Prawie ćwierć wieku temu, gdy katecheza wróciła w szkolne mury, pewien proboszcz niewielkiej, wiejskiej parafii żalił się, że właśnie traci kontakt ze zdecydowaną większością dzieci i młodzieży. Na terenie jego parafii nie było bowiem podstawówki ani żadnej innej szkoły. Sam miałem wtedy inne doświadczenie. W szkole stanąłem wobec znacznej grupy uczniów, których w salkach parafialnych nie było.
Klasa to za mało
Chociaż od tamtych chwil minęło dużo czasu, szkolna katecheza wciąż jest tematem wywołującym kontrowersje i dyskusje. Podejmują go nie tylko przeciwnicy i ci, którzy widzą w nim łatwą okazję, aby dopiec Kościołowi katolickiemu. Potrzebę zmian widzą również ludzie Kościoła.
Trzy lata temu biskup koszalińsko-kołobrzeski Edward Dajczak w rozmowie z KAI mówił, że trzeba zmienić model katechezy szkolnej, a sygnałem do tej zmiany jest m.in. malejąca liczba praktykujących, wzrost liczby rozwodów i konkubinatów. „Jestem wobec katechezy szkolnej krytyczny i doskonale znam jej braki. Katecheza jest dziś bardziej lekcją, co nie znaczy bezowocną, ale sama w sobie nie jest ewangelizacyjna. Jest zbyt katechetyczna" – oceniał bp Dajczak, dodając, że zbyt wolno „dokonuje się proces przetransponowania katechezy w metodę wyraźnie ewangelizacyjną".

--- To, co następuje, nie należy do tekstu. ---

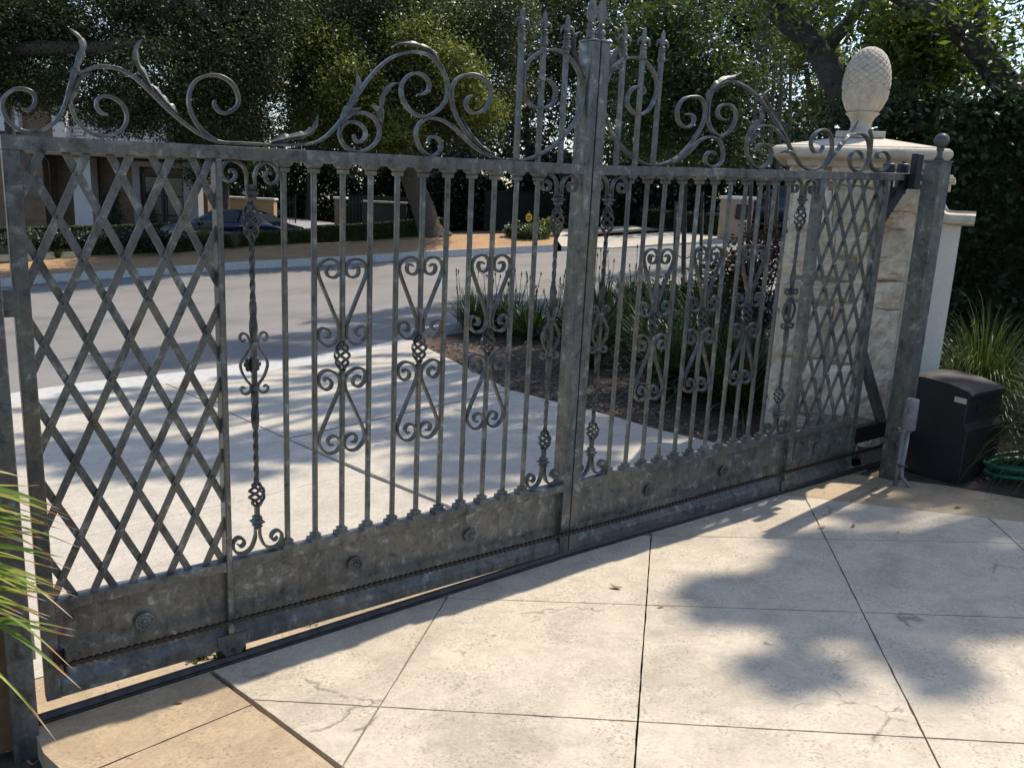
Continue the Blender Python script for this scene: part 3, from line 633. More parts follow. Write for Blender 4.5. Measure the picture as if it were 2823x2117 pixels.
# strip under the gate and the track
for k, s0, s1, m in (('L', -.06, UK, SLABT), ('R', 0, 2.45, SLABT)):
    P = [off(k, s0, TRK), off(k, s1, TRK), off(k, s1, -.34), off(k, s0, -.34)]
    if k == 'L': slab(P, m, drv, 'track_slab', -.002)
    else:
        for Q in split([P], off(k, 1.2, 0), off(k, 1.2, 1), .005): slab(Q, m, drv, 'track_slab', -.003)
mb = MB(); mb2 = MB()
def trackbar(d0, d1, h0, h1, chamfer=0):
    ps = [('L', -.045), ('L', .8), ('L', 1.6), ('L', UK), ('R', .8), ('R', 1.6), ('R', 2.62)]
    prof = [(d0, h0), (d1, h0), (d1-chamfer, h1), (d0+chamfer, h1)]; vs = []
    for k, s in ps:
        for d, h in prof: x, y = off(k, s, d); vs.append((x, y, T(x, y)+h))
    n_ = len(ps); mb.add(vs, [(i*4+j, i*4+(j+1) % 4, (i+1)*4+(j+1) % 4, (i+1)*4+j) for i in range(n_-1) for j in range(4)]+[(3,2,1,0), ((n_-1)*4, (n_-1)*4+1, (n_-1)*4+2, (n_-1)*4+3)])
trackbar(-.024, .030, -.03, .007); trackbar(-.016, .020, .0068, .026, .010)
trk = mb.build('gate_track', RUSTY); bevel(trk, .002); trk['kind'] = 'structure'
# apron beyond the gate
asp = [tuple(tg(*q))[:2] for q in ((32, 1082), (221, 1053), (580, 1015), (709, 993), (797, 987), (860, 979), (1014, 952), (1070, 943), (1130, 931))]
gut = [tuple(tg(*q))[:2] for q in ((1010, 970), (863, 1004), (800, 1010), (640, 1045), (400, 1060), (221, 1082), (32, 1110))]
bed = [tuple(tg(*q))[:2] for q in ((1979, 1222), (1800, 1180), (1700, 1150), (1550, 1112), (1400, 1073), (1240, 990), (1138, 940))]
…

Jeszcze donośniejszym głosem w sprawie kształtu i stanu katechezy w polskich szkołach okazał się komunikat Kurii Archidiecezji Warmińskiej przeznaczony do odczytania w parafiach 30 sierpnia tego roku. Podpisany przez arcybiskupa koadiutora Józefa Górzyńskiego dokument, uznając, że dobrze się stało, iż lekcje religii są uwzględnione w polskim systemie oświaty, bo dzięki temu frekwencja uczniów i jakość nauczania są na wysokim poziomie, stawia diagnozę: „Jednak doświadczenie minionych 25 lat wskazuje, że szkoła nie jest w stanie wypełnić w sposób wyczerpujący wszystkich zadań katechezy". Skutkiem takiej oceny sytuacji jest zarządzenie, by w nowym roku szkolnym we wszystkich parafiach archidiecezji została zorganizowana i systematycznie prowadzona katecheza parafialna uczniów szkół podstawowych, gimnazjów i szkół ponadgimnazjalnych.
Wbrew pojawiającym się tu i ówdzie komentarzom decyzja archidiecezji warmińskiej nie jest pierwszym krokiem zmierzającym do wyprowadzenia katechezy z sal szkolnych, a tym bardziej nie oznacza poparcia dla inicjatywy zbierania podpisów w tej sprawie. Jest natomiast sygnałem, że Kościół katolicki w Polsce nie tylko dostrzega słabości sposobu katechizowania, ale też podejmuje działania zmierzające do ich wyeliminowania.